Selain itu termasuk isim yang harus dibaca majrur adalah apabila ia menempati posisi sebagai mudhaf ilaih. Mudhaf ilaih adalah isim yang menjadi sandaran bagi isim sebelumnya. Misalnya dalam ungkapan طالب العلم ‘tholibul ‘ilmi’ artinya ‘penuntut ilmu’. Di sini kata ‘ilmi dibaca majrur sebagai mudhaf ilaih; yaitu kata yang disandari. Adapun kata ‘tholibu’ ia sebagai kata yang disandarkan dan disebut dengan istilah mudhaf. Yang harus dibaca majrur adalah mudhof ilaih, adapun mudhof maka ia bisa marfu’, manshub atau majrur tergantung jabatannya di dalam kalimat.

Contoh lain dari mudhof ilaih adalah باب المسجد ‘baabul masjidi’ artinya ‘pintu masjid’ di sini kata ‘masjid’ diakhiri dengan kasroh karena ia sebagai mudhof ilaih. Oleh sebab itu tidak boleh dibaca menjadi ‘baabul masjida’ atau ‘baabul masjidu’. Yang benar dibaca ‘baabul masjidi’. Jadi, apabila ada isim atau kata benda yang disandari atau menjadi mudhof ilaih maka dibaca majrur.

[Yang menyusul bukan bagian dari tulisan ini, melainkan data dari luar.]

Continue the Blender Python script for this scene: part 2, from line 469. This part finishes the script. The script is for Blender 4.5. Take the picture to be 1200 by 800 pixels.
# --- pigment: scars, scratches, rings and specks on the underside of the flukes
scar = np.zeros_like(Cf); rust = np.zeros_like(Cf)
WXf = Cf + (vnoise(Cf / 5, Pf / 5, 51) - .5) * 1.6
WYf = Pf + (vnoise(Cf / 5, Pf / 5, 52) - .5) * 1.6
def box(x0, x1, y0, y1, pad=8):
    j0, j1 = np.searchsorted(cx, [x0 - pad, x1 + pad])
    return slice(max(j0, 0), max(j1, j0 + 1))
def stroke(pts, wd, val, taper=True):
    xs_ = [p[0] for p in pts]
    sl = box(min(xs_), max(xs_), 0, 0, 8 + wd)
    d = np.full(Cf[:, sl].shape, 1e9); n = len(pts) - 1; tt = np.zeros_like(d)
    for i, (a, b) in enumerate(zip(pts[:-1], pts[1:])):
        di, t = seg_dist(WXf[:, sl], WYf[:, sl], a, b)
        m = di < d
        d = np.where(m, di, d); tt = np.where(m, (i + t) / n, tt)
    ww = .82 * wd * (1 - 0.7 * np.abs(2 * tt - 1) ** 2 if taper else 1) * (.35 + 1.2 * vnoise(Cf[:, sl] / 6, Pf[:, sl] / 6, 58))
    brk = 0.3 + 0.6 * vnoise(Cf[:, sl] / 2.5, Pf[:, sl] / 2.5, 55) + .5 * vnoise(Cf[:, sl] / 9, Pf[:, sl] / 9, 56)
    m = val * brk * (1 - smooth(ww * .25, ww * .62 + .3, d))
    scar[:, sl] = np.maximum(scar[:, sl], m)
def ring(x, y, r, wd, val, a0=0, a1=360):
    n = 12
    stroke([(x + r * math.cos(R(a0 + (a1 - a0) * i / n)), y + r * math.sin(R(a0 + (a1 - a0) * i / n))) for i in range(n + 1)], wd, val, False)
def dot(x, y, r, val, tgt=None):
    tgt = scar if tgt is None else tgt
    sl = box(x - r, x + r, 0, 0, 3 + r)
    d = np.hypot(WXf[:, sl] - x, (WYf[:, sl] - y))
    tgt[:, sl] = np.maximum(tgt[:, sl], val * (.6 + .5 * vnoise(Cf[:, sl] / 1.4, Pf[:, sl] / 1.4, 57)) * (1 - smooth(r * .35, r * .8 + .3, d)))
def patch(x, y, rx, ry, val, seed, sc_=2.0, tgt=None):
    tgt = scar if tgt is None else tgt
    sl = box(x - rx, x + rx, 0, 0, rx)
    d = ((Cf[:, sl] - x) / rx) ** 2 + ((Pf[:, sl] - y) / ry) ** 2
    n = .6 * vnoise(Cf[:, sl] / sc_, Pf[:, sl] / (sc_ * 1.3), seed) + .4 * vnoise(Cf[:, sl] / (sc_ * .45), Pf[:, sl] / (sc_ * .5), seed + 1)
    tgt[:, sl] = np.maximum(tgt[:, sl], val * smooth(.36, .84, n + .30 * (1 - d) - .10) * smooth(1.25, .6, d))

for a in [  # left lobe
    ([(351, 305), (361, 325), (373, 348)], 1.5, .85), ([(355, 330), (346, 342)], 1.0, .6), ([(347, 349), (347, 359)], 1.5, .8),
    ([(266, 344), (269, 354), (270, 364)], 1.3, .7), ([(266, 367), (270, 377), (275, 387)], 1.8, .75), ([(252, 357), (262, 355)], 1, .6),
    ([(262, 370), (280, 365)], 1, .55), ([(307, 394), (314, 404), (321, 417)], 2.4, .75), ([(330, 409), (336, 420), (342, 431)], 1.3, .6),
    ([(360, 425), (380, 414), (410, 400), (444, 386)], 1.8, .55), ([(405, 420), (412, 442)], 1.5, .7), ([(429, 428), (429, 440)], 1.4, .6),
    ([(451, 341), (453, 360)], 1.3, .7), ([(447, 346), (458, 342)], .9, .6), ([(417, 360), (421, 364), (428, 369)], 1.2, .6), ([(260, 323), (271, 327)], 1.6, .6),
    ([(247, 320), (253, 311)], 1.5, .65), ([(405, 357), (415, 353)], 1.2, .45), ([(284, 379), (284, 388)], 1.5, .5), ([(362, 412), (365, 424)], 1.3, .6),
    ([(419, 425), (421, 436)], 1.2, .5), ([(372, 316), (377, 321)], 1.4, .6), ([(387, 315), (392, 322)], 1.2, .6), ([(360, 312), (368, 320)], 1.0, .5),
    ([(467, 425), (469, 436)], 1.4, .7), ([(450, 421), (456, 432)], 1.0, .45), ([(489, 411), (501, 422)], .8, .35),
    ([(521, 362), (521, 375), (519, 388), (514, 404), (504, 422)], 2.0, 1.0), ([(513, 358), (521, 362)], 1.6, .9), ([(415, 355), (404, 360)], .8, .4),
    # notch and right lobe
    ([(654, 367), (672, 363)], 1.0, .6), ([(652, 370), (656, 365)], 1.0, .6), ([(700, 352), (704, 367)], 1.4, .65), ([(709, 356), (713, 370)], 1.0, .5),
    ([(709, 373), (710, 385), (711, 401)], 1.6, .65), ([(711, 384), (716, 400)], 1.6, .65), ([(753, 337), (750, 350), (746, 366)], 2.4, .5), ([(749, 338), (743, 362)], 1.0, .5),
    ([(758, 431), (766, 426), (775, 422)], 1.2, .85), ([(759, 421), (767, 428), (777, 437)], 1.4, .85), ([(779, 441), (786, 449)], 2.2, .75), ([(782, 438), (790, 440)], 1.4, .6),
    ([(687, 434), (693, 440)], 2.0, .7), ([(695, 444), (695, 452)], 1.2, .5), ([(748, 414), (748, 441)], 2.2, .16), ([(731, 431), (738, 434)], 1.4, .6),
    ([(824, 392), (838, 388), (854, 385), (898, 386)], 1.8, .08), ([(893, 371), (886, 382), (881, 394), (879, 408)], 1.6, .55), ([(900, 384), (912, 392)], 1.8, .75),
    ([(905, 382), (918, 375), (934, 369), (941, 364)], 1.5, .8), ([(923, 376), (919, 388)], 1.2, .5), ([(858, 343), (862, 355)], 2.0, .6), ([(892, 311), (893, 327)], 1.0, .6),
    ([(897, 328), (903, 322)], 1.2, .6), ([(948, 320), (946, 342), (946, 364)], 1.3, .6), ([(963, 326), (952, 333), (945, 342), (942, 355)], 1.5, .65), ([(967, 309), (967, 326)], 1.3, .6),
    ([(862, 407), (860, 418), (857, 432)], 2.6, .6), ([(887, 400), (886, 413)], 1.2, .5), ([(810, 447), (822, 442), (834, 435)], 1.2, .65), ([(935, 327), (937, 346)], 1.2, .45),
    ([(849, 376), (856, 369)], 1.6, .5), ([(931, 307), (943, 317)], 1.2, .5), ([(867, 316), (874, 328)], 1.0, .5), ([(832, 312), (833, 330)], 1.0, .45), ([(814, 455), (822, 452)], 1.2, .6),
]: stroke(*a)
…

Adapun mudhof bisa berubah-ubah bacaannya. Misalnya dalam kalimat جاء طالب العلم ‘jaa’a tholibul ‘ilmi’ artinya ‘telah datang penuntut ilmu’. Di sini kata ‘tholibu’ dibaca marfu’ -dengan akhiran dhommah- karena sebagai fa’il atau pelaku dari kata ‘jaa’a’. Fa’il harus marfu’. Adapun kata ‘ilmi’ dalam ungkapan ‘tholibul ‘ilmi’ dibaca majrur karena ia menempati posisi sebagai mudhof ilaih.

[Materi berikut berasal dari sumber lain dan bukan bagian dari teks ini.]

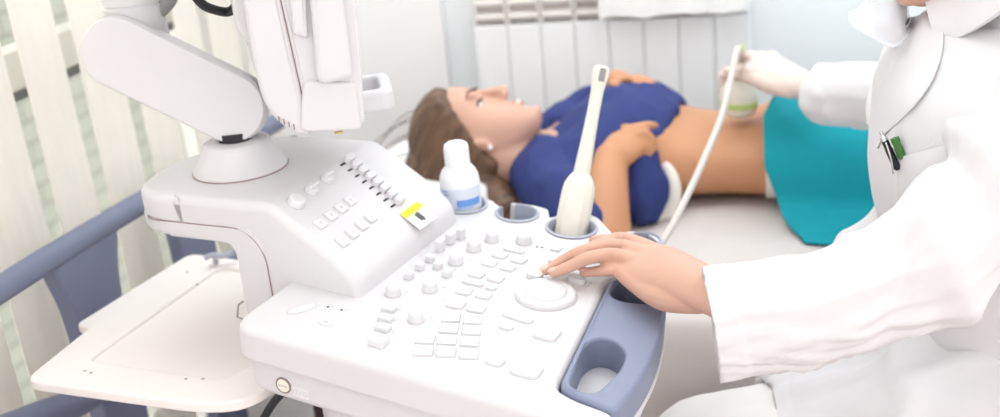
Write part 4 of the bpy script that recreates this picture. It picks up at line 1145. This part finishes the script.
# hair tied back
g = G()
for c, r in (((0, -.025, .035), (.084, .095, .09)), ((0, -.06, .02), (.078, .072, .085)), ((0, -.115, .03), (.035, .035, .035))):
    o = dfr(*c); g.ell(o, (dHR * r[0], dHF * r[1], dHU * r[2]), 24, 16)
hh_ = union(g, .005, 3); hh_.build('hair', M['hair'], doc, ang=180)
# latex glove on the right hand, gripping the probe
gx = (at(762, 66, d=1.83) - wR).normalized()
gz = V((.15, -.35, .92)); gz = (gz - gx * gz.dot(gx)).normalized(); gy = gz.cross(gx)
if gy.y > 0: gy = -gy
g = G()
fz_ = frameP(wR, gx, gy, gz)
LW = (at(764, 66, d=1.83) - wR).length * .98
sweep(g, [wR + (eR - wR).normalized() * .055 + V((0, 0, .002)), fz_(-.006, 0, 0), fz_(LW * .4, 0, 0), fz_(LW * .8, 0, .0), fz_(LW * 1.05, 0, -.002)], [(.026, .022), (.025, .019), (.034, .017), (.035, .015), (.030, .011)], 20, 5, up=gz)
grip = pb0 + pz * .078
for k in range(4):
    y = (.026, .009, -.008, -.024)[k]
    p0 = fz_(LW * .95, y, .004); p1 = p0 + gx * .034 + gz * (.006 - .004 * k); 
    an = R(20 + 38 * k); rr_ = .027
    c_ = grip + pz * (.010 - .014 * k)
    q1 = c_ + V((-.4, .95, 0)).normalized() * rr_ + V((.005 * k, 0, .008)); q2 = c_ + V((-1, .15, 0)).normalized() * (rr_ + .001); 
    if k == 0:
        q0 = fz_(LW * .9, .03, .0); q1 = c_ + V((.1, -1, .1)).normalized() * .027; q2 = c_ + V((-.8, -.6, 0)).normalized() * .027
        sweep(g, [fz_(LW * .6, .02, .002), q0, q1 + V((.012, 0, .004)), q1, q2], [.0105, .0108, .0095, .009, .0075], 14, 5)
    else:
        sweep(g, [fz_(LW * .6, y, .002), p0, p1 + V((0, .012, .004)), q1, q2], [.0105, .0108, .010, .0092, .008], 14, 5)
sweep(g, [fz_(.01, .016, -.006), fz_(LW * .45, .028, -.008), fz_(LW * .85, .032, -.008), grip + V((.014, -.028, .000)), grip + V((-.008, -.027, .004))], [.014, .0145, .0115, .010, .0082], 14, 5)
gl = union(g, .003, 4)
displace(gl, lambda v, n: .0008 * ridge((v.x * 40, v.y * 40, v.z * 60)))
gl.build('glove', M['glove'], doc, ang=180)

# ---- white lab coat
g = G()
SPC = [(.40, 1.21, .57, .20, .155), (.385, 1.215, .66, .185, .16), (.355, 1.245, .78, .165, .19), (.325, 1.263, .88, .160, .20), (.300, 1.268, .96, .152, .204), (.288, 1.27, 1.03, .138, .207), (.275, 1.27, 1.075, .115, .19), (.268, 1.27, 1.105, .088, .14), (.266, 1.272, 1.13, .072, .085)]
Qs = crom([V(r[:3]) for r in SPC], 6); Ws = crom([V((r[3], r[4], 0)) for r in SPC], 6)
g.rings([[V((q.x + w.x * math.cos(a), q.y + w.y * math.sin(a), q.z)) for a in [2 * PI * j / 48 for j in range(48)]] for q, w in zip(Qs, Ws)])
sweep(g, [V((.33, 1.20, 1.03)), sho], [.078, .060], 24, 5)
sweep(g, [V((.28, 1.36, 1.03)), sR, eR], [.075, .062, .055], 22, 5)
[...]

Dari pembahasan ini bisa kita simpulkan bahwa ada dua sebab utama isim dibaca majrur yaitu apabila ia menempati posisi setelah huruf jar atau ia menjadi mudhof ilaih. Selain kedua keadaan ini bisa juga isim dibaca majrur misalnya apabila menjadi sifat bagi isim sebelumnya. Misalnya dalam kalimat كتبت بالقلم الجديد ‘katabtu bil qalamil jadiidi’ artinya ‘aku menulis dengan pena yang baru’.

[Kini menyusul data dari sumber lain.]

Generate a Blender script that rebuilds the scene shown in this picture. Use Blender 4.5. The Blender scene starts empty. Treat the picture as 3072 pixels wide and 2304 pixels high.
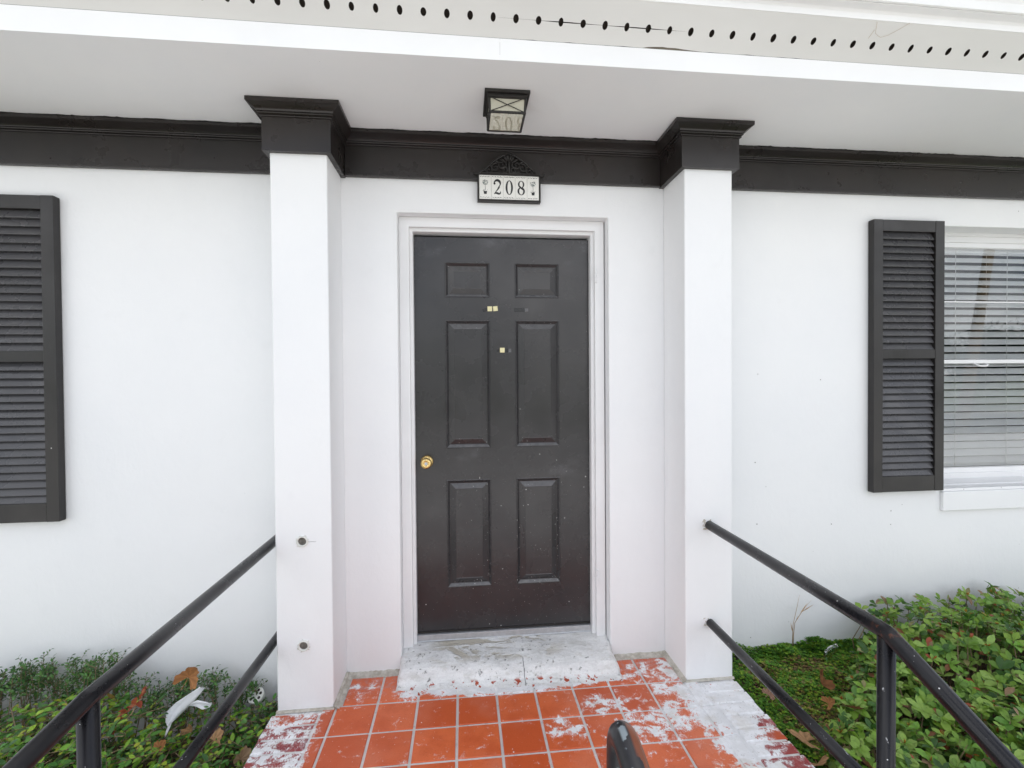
import bpy, math, random
import numpy as np
from mathutils import Vector, Matrix
R = math.radians
random.seed(7)
rng = np.random.default_rng(7)

scene = bpy.context.scene
col = scene.collection

# ------------------------------------------------------------------ camera
CAM = Vector((-0.0335, -2.3247, 1.4173))
PITCH, YAW, ROLL = -0.0136, 0.102, -0.0077
_f = Vector((math.sin(YAW)*math.cos(PITCH), math.cos(YAW)*math.cos(PITCH), math.sin(PITCH)))
_r0 = Vector((math.cos(YAW), -math.sin(YAW), 0))
_u0 = _r0.cross(_f)
CR = _r0*math.cos(ROLL) + _u0*math.sin(ROLL)
CU = -_r0*math.sin(ROLL) + _u0*math.cos(ROLL)
CF = _f
cam_data = bpy.data.cameras.new('camera')
cam_data.sensor_width = 36.0
cam_data.lens = 36.0*1423.06/3072.0
cam_data.clip_start = 0.02
cam_data.clip_end = 2000
cam = bpy.data.objects.new('camera', cam_data)
col.objects.link(cam)
cam.matrix_world = Matrix(((CR.x, CU.x, -CF.x, CAM.x), (CR.y, CU.y, -CF.y, CAM.y), (CR.z, CU.z, -CF.z, CAM.z), (0, 0, 0, 1)))
scene.camera = cam

# ------------------------------------------------------------------ world and sun
SUN_EL, SUN_AZ = R(56), R(24)      # azimuth from +Y clockwise: the sun stands behind the house, the front is in open shade
world = bpy.data.worlds.new('World')
scene.world = world
world.use_nodes = True
wn = world.node_tree
for n in list(wn.nodes):
    wn.nodes.remove(n)
w_out = wn.nodes.new('ShaderNodeOutputWorld')
w_bg = wn.nodes.new('ShaderNodeBackground')
w_sky = wn.nodes.new('ShaderNodeTexSky')
w_sky.sky_type = 'NISHITA'
w_sky.sun_disc = False
w_sky.sun_elevation = SUN_EL
w_sky.sun_rotation = SUN_AZ
w_sky.air_density = 1.0
w_sky.dust_density = 1.5
w_tc = wn.nodes.new('ShaderNodeTexCoord')
w_map = wn.nodes.new('ShaderNodeMapping')
w_map.inputs['Scale'].default_value = (1.0, 1.0, 2.2)
w_noise = wn.nodes.new('ShaderNodeTexNoise')
w_noise.inputs['Scale'].default_value = 2.6
w_noise.inputs['Detail'].default_value = 7
w_noise.inputs['Roughness'].default_value = 0.55
w_ramp = wn.nodes.new('ShaderNodeValToRGB')
w_ramp.color_ramp.elements[0].position = 0.42
w_ramp.color_ramp.elements[1].position = 0.60
w_mix = wn.nodes.new('ShaderNodeMix')
w_mix.data_type = 'RGBA'
w_mix.inputs['B'].default_value = (14.0, 14.0, 14.2, 1)
wn.links.new(w_tc.outputs['Generated'], w_map.inputs['Vector'])
wn.links.new(w_map.outputs['Vector'], w_noise.inputs['Vector'])
wn.links.new(w_noise.outputs['Fac'], w_ramp.inputs['Fac'])
wn.links.new(w_ramp.outputs['Color'], w_mix.inputs['Factor'])
wn.links.new(w_sky.outputs['Color'], w_mix.inputs['A'])
wn.links.new(w_mix.outputs['Result'], w_bg.inputs['Color'])
w_bg.inputs['Strength'].default_value = 0.145
wn.links.new(w_bg.outputs['Background'], w_out.inputs['Surface'])

sun_data = bpy.data.lights.new('sun', 'SUN')
sun_data.energy = 5.0
sun_data.angle = R(0.5)
sun_data.color = (1.0, 0.965, 0.92)
sun = bpy.data.objects.new('sun', sun_data)
col.objects.link(sun)
sun_dir = Vector((math.sin(SUN_AZ)*math.cos(SUN_EL), math.cos(SUN_AZ)*math.cos(SUN_EL), math.sin(SUN_EL)))
sun.rotation_euler = (-sun_dir).to_track_quat('-Z', 'Y').to_euler()
sun.location = sun_dir*30

vs = scene.view_settings
vs.view_transform = 'Standard'
vs.look = 'None'
vs.gamma = 1.0
vs.exposure = 0.27
vs.use_curve_mapping = False
scene.render.engine = 'CYCLES'

# ------------------------------------------------------------------ node helper
class NT:
    def __init__(s, name):
        s.m = bpy.data.materials.new(name)
        s.m.use_nodes = True
        s.t = s.m.node_tree
        for n in list(s.t.nodes):
            s.t.nodes.remove(n)
        s.out = s.t.nodes.new('ShaderNodeOutputMaterial')
        s._pos = None
    def n(s, typ, **kw):
        nd = s.t.nodes.new(typ)
        for k, v in kw.items():
            setattr(nd, k, v)
        return nd
    def put(s, inp, v):
        if isinstance(v, bpy.types.NodeSocket):
            s.t.links.new(v, inp)
        elif v is not None:
            if isinstance(v, (tuple, list)) and len(v) == 3 and inp.type == 'RGBA':
                v = (*v, 1)
            if isinstance(v, (int, float)) and inp.type == 'RGBA':
                v = (v, v, v, 1)
            inp.default_value = v
    def pos(s):
        if s._pos is None:
            s._pos = s.n('ShaderNodeNewGeometry').outputs['Position']
        return s._pos
    def obj(s):
        return s.n('ShaderNodeTexCoord').outputs['Object']
    def sep(s, v=None):
        nd = s.n('ShaderNodeSeparateXYZ')
        s.put(nd.inputs[0], v if v is not None else s.pos())
        return nd.outputs
    def scale(s, v, sc, off=(0, 0, 0)):
        nd = s.n('ShaderNodeMapping')
        s.put(nd.inputs['Vector'], v)
        nd.inputs['Scale'].default_value = sc
        nd.inputs['Location'].default_value = off
        return nd.outputs[0]
    def noise(s, sc=5, det=3, rough=0.5, v=None, dist=0.0):
        nd = s.n('ShaderNodeTexNoise')
        s.put(nd.inputs['Vector'], v if v is not None else s.pos())
        nd.inputs['Scale'].default_value = sc
        nd.inputs['Detail'].default_value = det
        nd.inputs['Roughness'].default_value = rough
        nd.inputs['Distortion'].default_value = dist
        return nd.outputs['Fac']
    def voro(s, sc=5, v=None, feature='F1', rand=1.0):
        nd = s.n('ShaderNodeTexVoronoi', feature=feature)
        s.put(nd.inputs['Vector'], v if v is not None else s.pos())
        nd.inputs['Scale'].default_value = sc
        nd.inputs['Randomness'].default_value = rand
        return nd
    def math(s, op, a, b=None, c=None, clamp=False):
        nd = s.n('ShaderNodeMath', operation=op, use_clamp=clamp)
        s.put(nd.inputs[0], a)
        if b is not None:
            s.put(nd.inputs[1], b)
        if c is not None:
            s.put(nd.inputs[2], c)
        return nd.outputs[0]
    def step(s, v, a, b):            # smooth 0..1 ramp from a to b
        nd = s.n('ShaderNodeMapRange', interpolation_type='SMOOTHSTEP')
        s.put(nd.inputs['Value'], v)
        nd.inputs['From Min'].default_value = a
        nd.inputs['From Max'].default_value = b
        return nd.outputs[0]
    def lin(s, v, a, b, c, d):
        nd = s.n('ShaderNodeMapRange')
        s.put(nd.inputs['Value'], v)
        for k, x in zip(('From Min', 'From Max', 'To Min', 'To Max'), (a, b, c, d)):
            nd.inputs[k].default_value = x
        return nd.outputs[0]
    def mix(s, f, a, b):
        nd = s.n('ShaderNodeMix', data_type='RGBA')
        s.put(nd.inputs['Factor'], f)
        s.put(nd.inputs['A'], a)
        s.put(nd.inputs['B'], b)
        return nd.outputs['Result']
    def bump(s, h, strength=0.3, dist=0.002, normal=None):
        nd = s.n('ShaderNodeBump')
        nd.inputs['Strength'].default_value = strength
        nd.inputs['Distance'].default_value = dist
        s.put(nd.inputs['Height'], h)
        if normal is not None:
            s.put(nd.inputs['Normal'], normal)
        return nd.outputs[0]
    def pbr(s, color, rough=0.5, normal=None, metal=0.0, spec=None, **kw):
        nd = s.n('ShaderNodeBsdfPrincipled')
        s.put(nd.inputs['Base Color'], color)
        s.put(nd.inputs['Roughness'], rough)
        s.put(nd.inputs['Metallic'], metal)
        if spec is not None:
            s.put(nd.inputs['Specular IOR Level'], spec)
        if normal is not None:
            s.put(nd.inputs['Normal'], normal)
        for k, v in kw.items():
            s.put(nd.inputs[k.replace('_', ' ')], v)
        s.t.links.new(nd.outputs[0], s.out.inputs['Surface'])
        return nd
    def done(s):
        return s.m

def add(t, *vals):
    r = vals[0]
    for v in vals[1:]:
        r = t.math('ADD', r, v)
    return r

# ------------------------------------------------------------------ materials
M = {}

def specks(t, sc, size, keep, v=None):
    """Small round flecks: 1 inside a fleck, 0 elsewhere."""
    vo = t.voro(sc, v)
    s = t.sep(vo.outputs['Color'])
    rad = t.math('MULTIPLY', t.math('ADD', s[1], 0.35), size)
    dot = t.math('LESS_THAN', vo.outputs['Distance'], rad)
    return t.math('MULTIPLY', dot, t.math('LESS_THAN', s[0], keep))

def mk_stucco():
    t = NT('white_painted_stucco')
    p = t.pos()
    x, y, z = t.sep()
    big = t.noise(1.3, 4, 0.55)
    mid = t.noise(9, 4, 0.6)
    fine = t.noise(120, 3, 0.6)
    tool = t.noise(30, 4, 0.6, t.scale(p, (1.2, 1, 0.55)), 0.8)
    c = t.mix(t.lin(big, 0.3, 0.7, 0, 1), (0.815, 0.822, 0.835), (0.86, 0.862, 0.866))
    c = t.mix(t.math('MULTIPLY', t.step(mid, 0.58, 0.75), 0.10), c, (0.70, 0.70, 0.70))
    # darker mottled grey low on the wall left of the steps, where the bed stands against it
    low = t.math('MULTIPLY', t.step(z, 0.12, -0.22), t.step(x, -1.6, -0.9))
    low = t.math('MULTIPLY', low, t.step(x, -0.5, -0.86))
    low = t.math('MULTIPLY', low, t.lin(t.noise(22, 5, 0.65), 0.3, 0.62, 0.2, 1))
    c = t.mix(t.math('MULTIPLY', low, 0.75), c, (0.36, 0.37, 0.39))
    # flecks of mud, most of them on the wall right of the steps
    right = t.lin(x, 0.6, 1.4, 0.20, 0.62)
    vo = t.voro(17)
    s = t.sep(vo.outputs['Color'])
    dot = t.math('LESS_THAN', vo.outputs['Distance'], t.math('MULTIPLY', t.math('ADD', s[1], 0.2), 0.046))
    keep = t.math('LESS_THAN', s[0], t.math('MULTIPLY', right, t.lin(z, 1.3, 0.0, 0.55, 1.3)))
    c = t.mix(t.math('MULTIPLY', t.math('MULTIPLY', dot, keep), 0.8), c, (0.16, 0.15, 0.14))
    h = add(t, t.math('MULTIPLY', tool, 0.8), t.math('MULTIPLY', mid, 1.4), t.math('MULTIPLY', fine, 0.25))
    t.pbr(c, 0.62, t.bump(h, 0.34, 0.004), spec=0.35)
    return t.done()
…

Di sini kata al-qalami dibaca majrur karena dimasuki huruf jar yaitu bi, sedangkan kata al-jadiidi juga dibaca majrur karena sebagai sifat bagi kata al-qalam. Yang namanya sifat i’robnya mengikuti kata yang disifati. Karena yang disifati majrur -qalami- maka sifatnya juga majrur -jadiidi’. Oleh sebab itu tidak boleh dibaca ‘bil qalamil jadiida’ atau ‘bil qalamil jadiidu’, yang benar ‘bil qalamil jadiidi’.

Demikian yang bisa kita bahas pada kesempatan ini. Semoga bermanfaat.